● **EXERCISE**
Copy exactly the lines that run from the top of the listing to the line containing "PI = math.pi", both ends included, and omit the pictures.

>> begin INFORMATION SUPPLIED

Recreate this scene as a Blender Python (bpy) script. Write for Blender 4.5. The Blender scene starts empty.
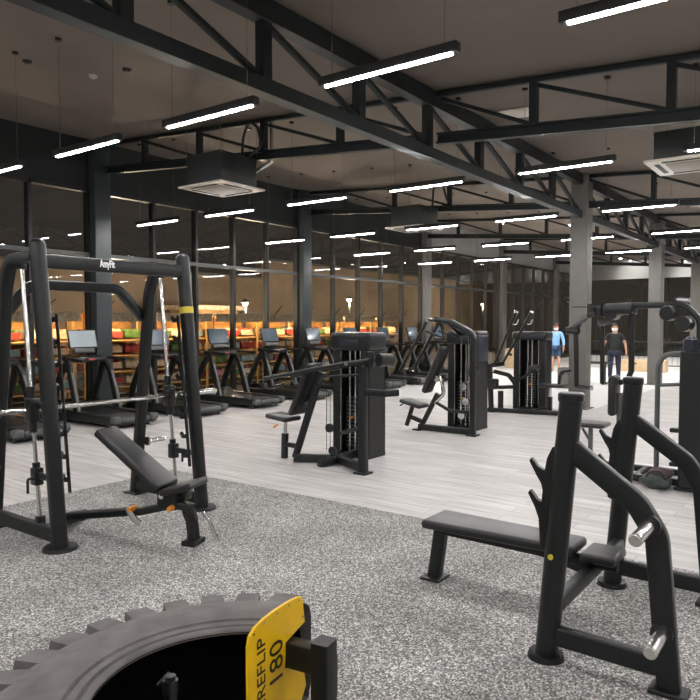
import bpy, bmesh, math, random
from mathutils import Vector as V, Matrix as M
random.seed(7)
S = bpy.context.scene
COL = S.collection
PI = math.pi

# ------------------------------------------------------------------ materials
def nodes(name):
    m = bpy.data.materials.new(name); m.use_nodes = True
    nt = m.node_tree; b = nt.nodes['Principled BSDF']
    return m, nt, b
def mat(name, col, rough=.5, metal=0., bump=0., bscale=200., var=0., vscale=6., spec=.5, coat=0.):
    m, nt, b = nodes(name)
    b.inputs['Base Color'].default_value = (*col, 1)
    b.inputs['Roughness'].default_value = rough
    b.inputs['Metallic'].default_value = metal
    b.inputs['Specular IOR Level'].default_value = spec
    b.inputs['Coat Weight'].default_value = coat
    tc = nt.nodes.new('ShaderNodeTexCoord')
    if var:
        n = nt.nodes.new('ShaderNodeTexNoise'); n.inputs['Scale'].default_value = vscale; n.inputs['Detail'].default_value = 5
        nt.links.new(tc.outputs['Object'], n.inputs['Vector'])
        r = nt.nodes.new('ShaderNodeValToRGB')
        r.color_ramp.elements[0].position = .3; r.color_ramp.elements[1].position = .7
        r.color_ramp.elements[0].color = (*[c * (1 - var) for c in col], 1)
        r.color_ramp.elements[1].color = (*[min(1, c * (1 + var)) for c in col], 1)
        nt.links.new(n.outputs['Fac'], r.inputs['Fac']); nt.links.new(r.outputs['Color'], b.inputs['Base Color'])
    if bump:
        n2 = nt.nodes.new('ShaderNodeTexNoise'); n2.inputs['Scale'].default_value = bscale
        nt.links.new(tc.outputs['Object'], n2.inputs['Vector'])
        bp = nt.nodes.new('ShaderNodeBump'); bp.inputs['Strength'].default_value = bump; bp.inputs['Distance'].default_value = .004
        nt.links.new(n2.outputs['Fac'], bp.inputs['Height']); nt.links.new(bp.outputs['Normal'], b.inputs['Normal'])
    return m
def emis(name, col, s):
    m, nt, b = nodes(name)
    b.inputs['Base Color'].default_value = (*col, 1)
    b.inputs['Emission Color'].default_value = (*col, 1); b.inputs['Emission Strength'].default_value = s
    return m

K = {}
K['frame'] = mat('black powder coat', (.006, .0075, .0075), .42, 0, .12, 350, .12, 3, .42)
K['frame2'] = mat('charcoal powder coat', (.008, .010, .010), .36, .0, .1, 350, .12, 3, .42)
K['plastic'] = mat('black plastic', (.008, .009, .010), .32, 0, .05, 500)
K['vinyl'] = mat('black vinyl', (.013, .013, .014), .34, 0, .2, 260, .15, 4)
K['chrome'] = mat('brushed chrome', (.72, .72, .70), .22, 1, .05, 300)
K['steel'] = mat('dull steel', (.66, .65, .62), .26, 1, .08, 120)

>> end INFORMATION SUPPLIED

● **SOLUTION BELOW**
Recreate this scene as a Blender Python (bpy) script. Write for Blender 4.5. The Blender scene starts empty.
import bpy, bmesh, math, random
from mathutils import Vector as V, Matrix as M
random.seed(7)
S = bpy.context.scene
COL = S.collection
PI = math.pi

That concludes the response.